4. Distinguish between 'Memorandum of Association' and 'Articles of Association.'


Basis of difference Memorandum of Association (MoA) Articles of Association (AoA)
Objective The MoA defines the character of a company and the scope of its activities. The AoA defines the rules and regulation of the company.
Position It is the main document of a company which is subordinate to the Companies Act. It is the subsidiary document of a company which is subordinate to both MoA and the Companies Act.
Relationship The MoA establishes the relation between the company and outsiders. The AoA defines the relation of the company with its members.
Alteration Altering the MoA requires the approval of a statutory authority. The AOA can be easily altered by passing a resolution.
Ratification Acts beyond MoA cannot be ratified. Acts beyond the AoA can be ratified by the members if they do not violate the MoA.
Necessity It is a necessary document. It is a secondary document.

5. What is the effect of conclusiveness of the 'Certificates of Incorporation' and 'Commencement of Business'?


Effect of Certificates of Incorporation:
→ A company becomes a legal entity with perpetual succession on the date printed on the Certificate of Incorporation.
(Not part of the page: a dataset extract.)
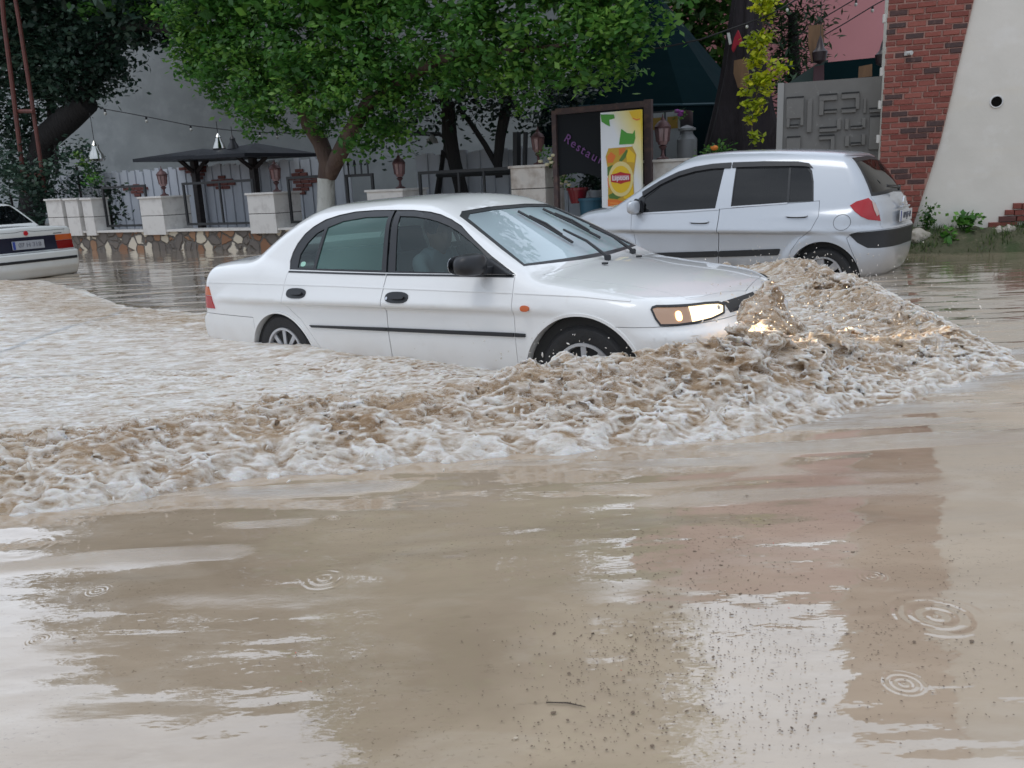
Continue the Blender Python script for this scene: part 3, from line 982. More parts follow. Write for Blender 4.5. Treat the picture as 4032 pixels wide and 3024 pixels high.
# mirror
for sy_ in (-1,):
    mr_ = link('mirror', None, None, sedan)
    b = MB()
    prof = []
    n = 14
    V, Fc = [], []
    secs = [(-.115, .28), (-.10, .68), (-.07, .9), (0, 1.), (.05, .98), (.085, .82), (.10, .5)]   # along y outward
    for (t_, k_) in secs:
        for j in range(n):
            a_ = 2 * math.pi * j / n
            V.append((.585 + .075 * k_ * (1 - abs(t_) * 1.5) * math.copysign(abs(math.cos(a_))**.7, math.cos(a_)), sy_ * (.93 - t_), .972 + .062 * k_ * math.copysign(abs(math.sin(a_))**.75, math.sin(a_))))
    for i in range(len(secs) - 1):
        for j in range(n): Fc.append((i * n + j, i * n + (j + 1) % n, (i + 1) * n + (j + 1) % n, (i + 1) * n + j))
    Fc += [tuple(range(n)), tuple(range((len(secs) - 1) * n, len(secs) * n))[::-1]]
    b.add(V, Fc)
    b.build('housing', M_trim, mr_, smooth=True, sharp=50)
    b = MB(); b.prism([(.50, .905), (.76, .903), (.585, .99), (.53, .985)], sy_ * .80, sy_ * .765, lambda a, y, c: (a, y - sy_ * (c - .9) * .4, c)); b.box((.60, sy_ * .83, .93), (.07, .10, .04)); b.build('bracket', M_trim, mr_, bevel=.006)
    b = MB(); b.prism(oval(.93 * sy_, .972, .10, .052), .505, .503, lambda a, y, c: (y, a, c)); b.build('mirror_glass', M_chrome, mr_)
# cabin
for y_ in (-.36, .36): seat(sedan, -.02, y_, .30)
seat(sedan, -.75, 0, .32, headrest=False, w=1.2)
b = MB(); b.prism([(.42, .62), (.80, .62), (.80, .85), (.62, .875), (.46, .84)], -.60, .60); b.build('dashboard', M_dash, sedan, bevel=.02, smooth=True)
b = MB()
pts = []
for k in range(25):
    t = 2 * math.pi * k / 24
    pts.append((.36 - .10 * math.sin(t) * .9, .36 + .185 * math.cos(t), .84 + .17 * math.sin(t)))
b.tube(pts, .014, n=6, cap=False); b.tube([(.36, .18, .84), (.36, .54, .84)], .013, n=6); b.tube([(.36, .36, .84), (.55, .36, .78)], .03, n=8)
b.build('steering_wheel', M_dash, sedan, smooth=True)
b = MB(); b.box((-.30, 0, .34), (2.2, 1.35, .04)); b.build('cabin_floor', M_cabin, sedan)
# ------------------------------------------------------------------ people seated in the white sedan
M_skin = mat('skin', (.34, .19, .13), rough=.55)
M_hair = mat('dark_hair', (.025, .02, .018), rough=.8, bump=(90, .5))
M_shirt = mat('pale_shirt', (.30, .36, .39), rough=.9)
M_shirt2 = mat('dark_jacket', (.04, .045, .06), rough=.9)
M_pants = mat('dark_trousers', (.03, .035, .05), rough=.9)

def skin_mesh(name, joints, bones, m, parent=None, sub=2, root=0):
    """one continuous surface grown around a skeleton: joints = [(pos, radius)]"""
    me = bpy.data.meshes.new(name)
    me.from_pydata([j[0] for j in joints], bones, [])
    o = link('tmp', me, None, None)
    md = o.modifiers.new('s', 'SKIN')
    for i, j in enumerate(joints):
        r = j[1]
        me.skin_vertices[0].data[i].radius = (r, r) if not hasattr(r, '__len__') else r
        me.skin_vertices[0].data[i].use_root = (i == root)
    md.use_smooth_shade = True
    sb = o.modifiers.new('u', 'SUBSURF'); sb.levels = sub
    dg = bpy.context.evaluated_depsgraph_get()
    me2 = bpy.data.meshes.new_from_object(o.evaluated_get(dg))
    bpy.data.objects.remove(o); bpy.data.meshes.remove(me)
    me2.name = name
    me2.polygons.foreach_set('use_smooth', np.ones(len(me2.polygons), dtype=bool))
    return link(name, me2, m, parent)

def head_solid(c, yaw=0., tilt=0., s=1.):
    """a head with brow, nose, lips, chin and ears, looking along +x"""
    def F(x, y, z):
        q = np.sqrt((x / .094)**2 + (y / .074)**2 + ((z - .02) / .105)**2) - 1          # cranium
        jaw = np.sqrt(((x - .028) / .068)**2 + (y / .056)**2 + ((z + .055) / .070)**2) - 1
        f = smin(q * .085, jaw * .06, .05)
        nose = np.sqrt(((x - .098) / .020)**2 + (y / .014)**2 + ((z + .018) / .030)**2) - 1
        f = smin(f, nose * .015, .014)
        brow = np.sqrt(((x - .083) / .014)**2 + (y / .052)**2 + ((z - .022) / .010)**2) - 1
        f = smin(f, brow * .011, .014)
        for sg in (-1, 1):
            eye = np.sqrt(((x - .096) / .016)**2 + ((y - sg * .031) / .017)**2 + ((z - .002) / .012)**2) - 1
            f = smax(f, -eye * .012, .010)
            ear = np.sqrt(((x + .005) / .018)**2 + ((y - sg * .076) / .010)**2 + ((z + .008) / .030)**2) - 1
            f = smin(f, ear * .011, .006)
        lips = np.sqrt(((x - .090) / .012)**2 + (y / .024)**2 + ((z + .060) / .010)**2) - 1
        f = smin(f, lips * .010, .010)
        neck = np.maximum(np.sqrt((x + .02)**2 + y * y) - .052, np.abs(z + .12) - .07)
        return smin(f, neck, .03)
    V, Q = solid(F, (-.13, -.12, -.20), (.14, .12, .14), .0085, proj=2)
    R = Matrix.Rotation(yaw, 3, 'Z') @ Matrix.Rotation(tilt, 3, 'Y')
    V = np.array([tuple(R @ Vector(v * s)) for v in V]) + np.array(c)
    return V, Q, R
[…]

After conclusiveness of the certificate of incorporation, the company becomes entitled to enter into valid contracts.

→ The Certificate of Incorporation is a conclusive evidence of the regularity of the incorporation and legal existence of a company even if there is any flaw in its registration process.

→ A company can immediately commence its business once its certificate of incorporation is issued. Thus, the certificate of incorporation is conclusive evidence of the existence of a company. As a result, the birth of the company cannot be questioned if it has the certificate of incorporation.

Effect of Certificate of Commencement of Business

→ The certificate of commencement of business is issued by the registrar of companies when all the documents submitted by the company are found satisfactory.

→ The commencement of business certificate acts as definite proof for the company that it has the legal right to do business.

→ The formation of a public company is completed once it is granted the certificate of commencement of business. Thus, the business activities of the company cannot be questioned as it is legally allowed to start its business after getting the certificate.

6. Is it necessary for a public company to get its share listed on a stock exchange? What happens if a public company going for a public issue fails to apply for a stock exchange for permission to deal in its securities or fails to get such permission?


Yes, it is mandatory for every public company to be listed on a stock exchange. The public company is required to send an application to at least one stock exchange to get registered. Once it is listed, the company is allowed to offer its shares in order to become public. However, initially the company may offer only a small percentage of its shares to the public.
If a public company going for a public issue fails to apply to a stock exchange for permission to deal in its securities or fails to get such permission before the expiry of ten weeks from the date of closure of subscription list, the allotment of shares done by the company shall become void and all money received from the applicants will have to be returned to them within eight days.